— begin SOURCE DATA —

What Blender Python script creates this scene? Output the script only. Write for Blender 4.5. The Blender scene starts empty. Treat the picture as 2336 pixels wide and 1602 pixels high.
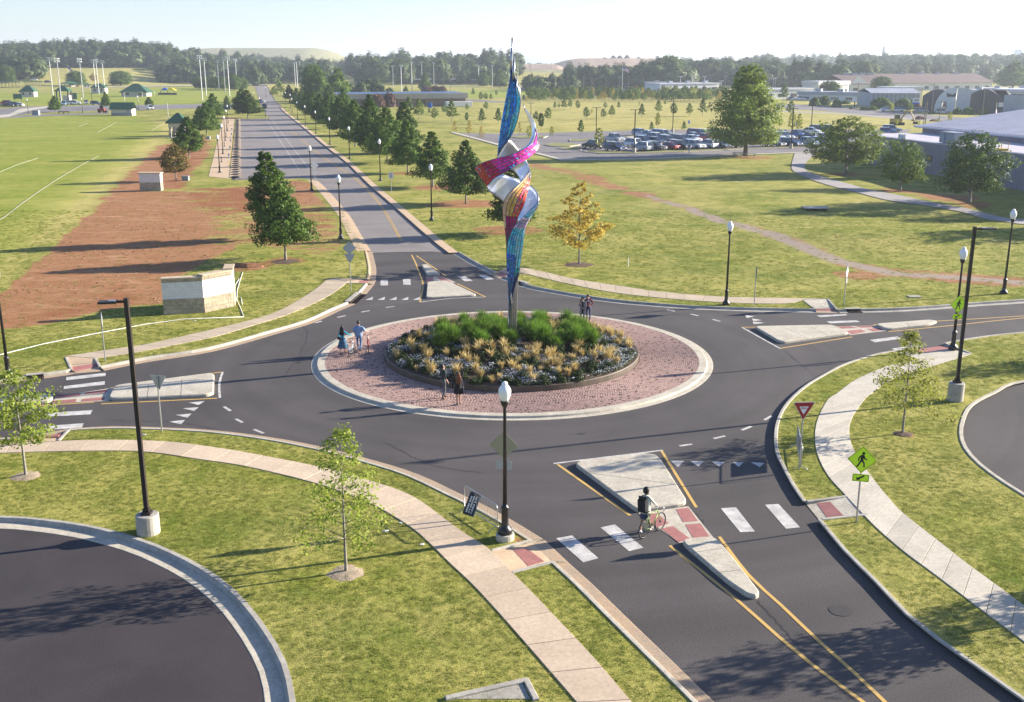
import bpy, bmesh, math, random
import numpy as np
from mathutils import Vector, Matrix, Quaternion
from mathutils.geometry import delaunay_2d_cdt
rnd = random.Random(7); nprs = np.random.RandomState(11)
R = math.radians
sc = bpy.context.scene
COL = sc.collection
# ---------------------------------------------------------------- camera, sky, sun, exposure
PW, PH, FL, HOR, CAMH = 2336.0, 1602.0, 2430.0, 140.0, 17.0
PITCH = math.atan((PH/2-HOR)/FL)
cam = bpy.data.cameras.new('camera'); camo = bpy.data.objects.new('camera', cam); COL.objects.link(camo)
camo.location = (0, 0, CAMH); camo.rotation_euler = (math.pi/2-PITCH, 0, 0)
cam.sensor_width = 36.0; cam.lens = 36.0*FL/PW; cam.clip_end = 20000; cam.clip_start = 0.5
sc.camera = camo
SUN_EL, SUN_AZ = R(17.5), R(17.5)            # azimuth measured from +x towards +y
SUN_DIR = Vector((math.cos(SUN_EL)*math.cos(SUN_AZ), math.cos(SUN_EL)*math.sin(SUN_AZ), math.sin(SUN_EL)))
w = bpy.data.worlds.new('World'); sc.world = w; w.use_nodes = True
nt = w.node_tree; bg = nt.nodes['Background']
sky = nt.nodes.new('ShaderNodeTexSky'); sky.sky_type = 'NISHITA'; sky.sun_disc = False
sky.sun_elevation = SUN_EL; sky.sun_rotation = math.pi/2-SUN_AZ
sky.air_density = 1.0; sky.dust_density = 0.4; sky.ozone_density = 2.0; sky.altitude = 50
tint = nt.nodes.new('ShaderNodeMix'); tint.data_type = 'RGBA'; tint.blend_type = 'MULTIPLY'; tint.inputs[0].default_value = 1; tint.inputs[7].default_value = (0.86, 0.92, 1.18, 1)
nt.links.new(sky.outputs[0], tint.inputs[6]); nt.links.new(tint.outputs[2], bg.inputs[0]); bg.inputs[1].default_value = 0.062
sun = bpy.data.lights.new('sun', 'SUN'); suno = bpy.data.objects.new('sun', sun); COL.objects.link(suno)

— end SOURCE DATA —

TASK BRIEF> Give an exact reproduction of every line, leaving out any picture.

EXERCISE RESPONSE>
What Blender Python script creates this scene? Output the script only. Write for Blender 4.5. The Blender scene starts empty. Treat the picture as 2336 pixels wide and 1602 pixels high.
import bpy, bmesh, math, random
import numpy as np
from mathutils import Vector, Matrix, Quaternion
from mathutils.geometry import delaunay_2d_cdt
rnd = random.Random(7); nprs = np.random.RandomState(11)
R = math.radians
sc = bpy.context.scene
COL = sc.collection
# ---------------------------------------------------------------- camera, sky, sun, exposure
PW, PH, FL, HOR, CAMH = 2336.0, 1602.0, 2430.0, 140.0, 17.0
PITCH = math.atan((PH/2-HOR)/FL)
cam = bpy.data.cameras.new('camera'); camo = bpy.data.objects.new('camera', cam); COL.objects.link(camo)
camo.location = (0, 0, CAMH); camo.rotation_euler = (math.pi/2-PITCH, 0, 0)
cam.sensor_width = 36.0; cam.lens = 36.0*FL/PW; cam.clip_end = 20000; cam.clip_start = 0.5
sc.camera = camo
SUN_EL, SUN_AZ = R(17.5), R(17.5)            # azimuth measured from +x towards +y
SUN_DIR = Vector((math.cos(SUN_EL)*math.cos(SUN_AZ), math.cos(SUN_EL)*math.sin(SUN_AZ), math.sin(SUN_EL)))
w = bpy.data.worlds.new('World'); sc.world = w; w.use_nodes = True
nt = w.node_tree; bg = nt.nodes['Background']
sky = nt.nodes.new('ShaderNodeTexSky'); sky.sky_type = 'NISHITA'; sky.sun_disc = False
sky.sun_elevation = SUN_EL; sky.sun_rotation = math.pi/2-SUN_AZ
sky.air_density = 1.0; sky.dust_density = 0.4; sky.ozone_density = 2.0; sky.altitude = 50
tint = nt.nodes.new('ShaderNodeMix'); tint.data_type = 'RGBA'; tint.blend_type = 'MULTIPLY'; tint.inputs[0].default_value = 1; tint.inputs[7].default_value = (0.86, 0.92, 1.18, 1)
nt.links.new(sky.outputs[0], tint.inputs[6]); nt.links.new(tint.outputs[2], bg.inputs[0]); bg.inputs[1].default_value = 0.062
sun = bpy.data.lights.new('sun', 'SUN'); suno = bpy.data.objects.new('sun', sun); COL.objects.link(suno)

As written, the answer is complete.